## REQUIRED TASK
Return each line holding the string "scene".
>>>>>
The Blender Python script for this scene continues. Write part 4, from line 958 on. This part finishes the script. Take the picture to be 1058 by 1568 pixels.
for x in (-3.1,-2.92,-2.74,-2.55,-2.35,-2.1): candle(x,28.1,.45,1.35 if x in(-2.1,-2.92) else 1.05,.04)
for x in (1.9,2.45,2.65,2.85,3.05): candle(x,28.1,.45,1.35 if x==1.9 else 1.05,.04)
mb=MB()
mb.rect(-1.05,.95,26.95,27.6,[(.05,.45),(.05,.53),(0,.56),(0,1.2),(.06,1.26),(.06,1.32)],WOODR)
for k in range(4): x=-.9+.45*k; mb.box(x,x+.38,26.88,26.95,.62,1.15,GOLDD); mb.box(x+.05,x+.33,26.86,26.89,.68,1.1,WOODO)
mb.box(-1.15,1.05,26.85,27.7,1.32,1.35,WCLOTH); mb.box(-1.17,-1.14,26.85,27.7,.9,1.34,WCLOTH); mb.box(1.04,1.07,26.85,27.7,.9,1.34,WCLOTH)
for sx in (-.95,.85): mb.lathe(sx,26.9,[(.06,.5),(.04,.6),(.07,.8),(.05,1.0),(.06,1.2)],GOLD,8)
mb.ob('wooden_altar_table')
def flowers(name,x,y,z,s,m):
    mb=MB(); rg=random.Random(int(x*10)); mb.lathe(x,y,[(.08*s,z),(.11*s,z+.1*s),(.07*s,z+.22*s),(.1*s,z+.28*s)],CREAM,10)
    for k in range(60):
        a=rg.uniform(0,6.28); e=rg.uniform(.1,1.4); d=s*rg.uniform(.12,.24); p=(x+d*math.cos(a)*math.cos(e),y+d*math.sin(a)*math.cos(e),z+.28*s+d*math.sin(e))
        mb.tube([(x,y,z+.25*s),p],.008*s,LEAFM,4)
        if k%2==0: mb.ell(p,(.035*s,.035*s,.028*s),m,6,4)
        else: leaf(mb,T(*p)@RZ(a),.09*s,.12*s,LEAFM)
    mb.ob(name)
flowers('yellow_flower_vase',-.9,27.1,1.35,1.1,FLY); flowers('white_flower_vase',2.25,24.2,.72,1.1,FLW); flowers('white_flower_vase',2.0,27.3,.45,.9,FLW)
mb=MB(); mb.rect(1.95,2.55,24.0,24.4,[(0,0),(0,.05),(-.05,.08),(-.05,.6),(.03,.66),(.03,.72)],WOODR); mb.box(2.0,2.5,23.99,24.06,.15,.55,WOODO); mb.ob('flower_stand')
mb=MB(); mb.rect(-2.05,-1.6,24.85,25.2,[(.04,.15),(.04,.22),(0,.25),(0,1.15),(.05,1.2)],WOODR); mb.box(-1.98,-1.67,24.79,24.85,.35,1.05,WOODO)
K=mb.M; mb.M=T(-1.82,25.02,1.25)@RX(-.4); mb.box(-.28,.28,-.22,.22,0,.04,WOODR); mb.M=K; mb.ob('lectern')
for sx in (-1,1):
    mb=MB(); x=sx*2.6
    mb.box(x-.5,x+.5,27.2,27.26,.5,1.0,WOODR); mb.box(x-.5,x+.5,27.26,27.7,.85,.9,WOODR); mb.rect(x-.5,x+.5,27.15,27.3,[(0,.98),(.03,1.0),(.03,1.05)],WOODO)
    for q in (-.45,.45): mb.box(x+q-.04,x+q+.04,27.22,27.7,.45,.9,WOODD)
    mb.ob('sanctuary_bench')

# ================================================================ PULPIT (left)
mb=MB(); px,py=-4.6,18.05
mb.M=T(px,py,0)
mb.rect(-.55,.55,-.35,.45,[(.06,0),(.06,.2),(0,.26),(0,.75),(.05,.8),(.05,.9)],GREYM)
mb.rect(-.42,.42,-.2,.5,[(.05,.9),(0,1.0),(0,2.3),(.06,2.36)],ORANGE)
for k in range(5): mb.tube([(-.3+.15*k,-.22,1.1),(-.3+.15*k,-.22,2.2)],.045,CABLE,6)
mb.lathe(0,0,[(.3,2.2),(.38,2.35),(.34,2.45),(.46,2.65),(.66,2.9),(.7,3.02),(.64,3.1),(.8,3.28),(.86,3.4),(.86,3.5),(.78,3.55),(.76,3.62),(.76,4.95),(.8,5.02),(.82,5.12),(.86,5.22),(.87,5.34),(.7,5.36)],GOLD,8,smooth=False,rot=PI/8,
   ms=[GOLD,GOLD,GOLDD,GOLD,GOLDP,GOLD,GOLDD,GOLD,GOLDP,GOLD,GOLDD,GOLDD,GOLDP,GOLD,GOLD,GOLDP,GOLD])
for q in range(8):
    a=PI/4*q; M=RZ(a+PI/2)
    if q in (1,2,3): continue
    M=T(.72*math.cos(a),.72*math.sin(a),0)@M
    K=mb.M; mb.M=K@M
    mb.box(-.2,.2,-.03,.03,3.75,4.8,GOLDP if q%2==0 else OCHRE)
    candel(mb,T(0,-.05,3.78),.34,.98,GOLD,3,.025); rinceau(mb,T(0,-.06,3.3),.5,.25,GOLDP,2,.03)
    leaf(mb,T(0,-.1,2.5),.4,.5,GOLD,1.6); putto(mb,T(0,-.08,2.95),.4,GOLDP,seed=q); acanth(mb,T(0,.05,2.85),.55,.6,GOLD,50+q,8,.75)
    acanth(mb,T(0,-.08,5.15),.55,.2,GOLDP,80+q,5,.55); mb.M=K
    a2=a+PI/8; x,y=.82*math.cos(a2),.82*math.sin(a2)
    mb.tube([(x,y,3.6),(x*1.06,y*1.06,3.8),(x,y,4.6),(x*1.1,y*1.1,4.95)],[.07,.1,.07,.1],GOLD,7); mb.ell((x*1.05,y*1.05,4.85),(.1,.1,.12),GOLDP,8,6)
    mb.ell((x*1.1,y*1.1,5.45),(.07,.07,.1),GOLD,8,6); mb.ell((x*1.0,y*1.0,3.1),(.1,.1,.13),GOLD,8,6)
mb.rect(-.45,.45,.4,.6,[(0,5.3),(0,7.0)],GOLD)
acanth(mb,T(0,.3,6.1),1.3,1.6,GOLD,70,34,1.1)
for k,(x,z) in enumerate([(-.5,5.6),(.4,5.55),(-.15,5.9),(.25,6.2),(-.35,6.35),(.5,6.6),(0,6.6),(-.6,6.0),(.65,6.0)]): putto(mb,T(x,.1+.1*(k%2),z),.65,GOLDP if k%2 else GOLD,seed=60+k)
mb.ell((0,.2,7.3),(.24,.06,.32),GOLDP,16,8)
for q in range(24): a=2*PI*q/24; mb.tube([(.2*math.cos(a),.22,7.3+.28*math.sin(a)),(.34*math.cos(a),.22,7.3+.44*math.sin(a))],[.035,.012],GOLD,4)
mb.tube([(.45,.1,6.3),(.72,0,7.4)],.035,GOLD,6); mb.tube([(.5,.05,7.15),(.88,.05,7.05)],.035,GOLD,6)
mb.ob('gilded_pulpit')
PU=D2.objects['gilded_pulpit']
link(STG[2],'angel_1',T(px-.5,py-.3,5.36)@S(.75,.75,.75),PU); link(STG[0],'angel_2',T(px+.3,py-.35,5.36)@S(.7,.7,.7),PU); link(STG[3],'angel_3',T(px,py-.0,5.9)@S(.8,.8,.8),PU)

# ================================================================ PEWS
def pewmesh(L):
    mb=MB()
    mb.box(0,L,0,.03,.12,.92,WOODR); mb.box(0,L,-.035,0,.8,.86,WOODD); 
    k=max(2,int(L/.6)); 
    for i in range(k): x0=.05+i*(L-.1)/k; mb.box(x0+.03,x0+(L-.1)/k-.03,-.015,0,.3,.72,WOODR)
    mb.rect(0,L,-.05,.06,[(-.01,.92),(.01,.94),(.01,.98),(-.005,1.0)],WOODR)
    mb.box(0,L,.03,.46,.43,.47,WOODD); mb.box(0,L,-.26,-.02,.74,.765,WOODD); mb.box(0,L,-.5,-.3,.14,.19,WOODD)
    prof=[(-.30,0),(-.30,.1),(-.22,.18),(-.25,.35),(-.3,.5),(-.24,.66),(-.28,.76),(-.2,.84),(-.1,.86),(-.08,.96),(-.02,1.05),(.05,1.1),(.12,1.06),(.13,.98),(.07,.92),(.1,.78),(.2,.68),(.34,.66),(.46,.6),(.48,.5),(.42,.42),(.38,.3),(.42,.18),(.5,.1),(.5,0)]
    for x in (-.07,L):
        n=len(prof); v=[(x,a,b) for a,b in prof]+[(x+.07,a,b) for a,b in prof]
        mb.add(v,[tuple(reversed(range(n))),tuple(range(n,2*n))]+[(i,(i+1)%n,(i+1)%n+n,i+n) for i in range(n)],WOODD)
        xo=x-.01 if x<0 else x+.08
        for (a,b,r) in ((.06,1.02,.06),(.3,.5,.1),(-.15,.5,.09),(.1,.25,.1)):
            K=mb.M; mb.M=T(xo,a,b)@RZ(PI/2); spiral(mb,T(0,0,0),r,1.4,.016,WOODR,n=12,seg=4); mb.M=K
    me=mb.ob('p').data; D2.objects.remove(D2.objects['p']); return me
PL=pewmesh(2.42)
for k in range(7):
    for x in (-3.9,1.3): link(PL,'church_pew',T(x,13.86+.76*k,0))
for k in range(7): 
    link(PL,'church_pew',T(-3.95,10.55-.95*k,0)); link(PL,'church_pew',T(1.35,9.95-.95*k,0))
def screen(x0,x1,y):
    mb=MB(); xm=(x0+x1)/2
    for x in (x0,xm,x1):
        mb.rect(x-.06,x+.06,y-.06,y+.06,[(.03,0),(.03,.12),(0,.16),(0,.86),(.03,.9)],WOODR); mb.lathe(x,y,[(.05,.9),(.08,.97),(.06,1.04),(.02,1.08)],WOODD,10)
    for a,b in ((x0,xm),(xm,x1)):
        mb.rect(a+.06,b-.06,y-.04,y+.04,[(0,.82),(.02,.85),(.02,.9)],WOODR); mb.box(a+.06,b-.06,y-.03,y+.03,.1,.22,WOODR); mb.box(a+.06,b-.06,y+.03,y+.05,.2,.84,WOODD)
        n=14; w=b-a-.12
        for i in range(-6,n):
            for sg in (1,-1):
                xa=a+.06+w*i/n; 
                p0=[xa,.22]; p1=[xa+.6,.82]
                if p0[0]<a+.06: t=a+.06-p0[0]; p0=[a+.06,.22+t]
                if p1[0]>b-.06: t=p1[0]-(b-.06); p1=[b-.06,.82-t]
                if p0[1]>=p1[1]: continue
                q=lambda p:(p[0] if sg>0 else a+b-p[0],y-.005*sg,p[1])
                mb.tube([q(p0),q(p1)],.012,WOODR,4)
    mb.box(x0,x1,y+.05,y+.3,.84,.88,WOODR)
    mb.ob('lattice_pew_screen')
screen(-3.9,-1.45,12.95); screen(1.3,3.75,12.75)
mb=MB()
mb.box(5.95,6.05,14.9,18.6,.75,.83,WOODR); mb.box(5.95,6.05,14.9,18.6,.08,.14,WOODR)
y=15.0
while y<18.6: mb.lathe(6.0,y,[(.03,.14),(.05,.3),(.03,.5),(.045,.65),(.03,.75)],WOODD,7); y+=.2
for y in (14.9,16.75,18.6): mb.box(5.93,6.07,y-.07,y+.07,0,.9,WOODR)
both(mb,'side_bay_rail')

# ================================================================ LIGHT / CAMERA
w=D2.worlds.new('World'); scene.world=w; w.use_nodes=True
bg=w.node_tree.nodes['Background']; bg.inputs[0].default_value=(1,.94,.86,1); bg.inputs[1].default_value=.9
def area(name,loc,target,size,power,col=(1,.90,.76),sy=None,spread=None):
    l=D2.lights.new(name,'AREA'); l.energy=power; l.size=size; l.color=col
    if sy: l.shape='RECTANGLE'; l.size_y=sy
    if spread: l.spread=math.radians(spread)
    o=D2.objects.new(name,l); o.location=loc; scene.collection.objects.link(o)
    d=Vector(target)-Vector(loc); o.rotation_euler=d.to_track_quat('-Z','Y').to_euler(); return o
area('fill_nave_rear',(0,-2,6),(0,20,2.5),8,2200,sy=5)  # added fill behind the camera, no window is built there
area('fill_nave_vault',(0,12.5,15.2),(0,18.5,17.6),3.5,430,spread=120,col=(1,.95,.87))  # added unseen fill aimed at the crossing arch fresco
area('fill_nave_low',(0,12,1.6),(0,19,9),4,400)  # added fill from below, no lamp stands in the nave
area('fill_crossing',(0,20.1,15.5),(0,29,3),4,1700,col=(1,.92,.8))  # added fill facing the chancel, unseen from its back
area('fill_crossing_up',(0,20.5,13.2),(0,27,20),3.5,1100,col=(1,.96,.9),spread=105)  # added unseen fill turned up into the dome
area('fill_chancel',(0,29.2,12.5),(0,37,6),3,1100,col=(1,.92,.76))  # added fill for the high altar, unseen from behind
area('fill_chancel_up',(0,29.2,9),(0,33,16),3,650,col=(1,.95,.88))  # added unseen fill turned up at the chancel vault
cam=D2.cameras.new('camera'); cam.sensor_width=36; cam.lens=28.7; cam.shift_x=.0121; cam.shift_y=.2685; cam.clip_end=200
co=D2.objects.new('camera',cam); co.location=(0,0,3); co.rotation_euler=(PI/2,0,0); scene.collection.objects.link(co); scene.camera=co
<<<<<
## EXERCISE RESULT
The Blender Python script for this scene continues. Write part 4, from line 958 on. This part finishes the script. Take the picture to be 1058 by 1568 pixels.
w=D2.worlds.new('World'); scene.world=w; w.use_nodes=True
    o=D2.objects.new(name,l); o.location=loc; scene.collection.objects.link(o)
co=D2.objects.new('camera',cam); co.location=(0,0,3); co.rotation_euler=(PI/2,0,0); scene.collection.objects.link(co); scene.camera=co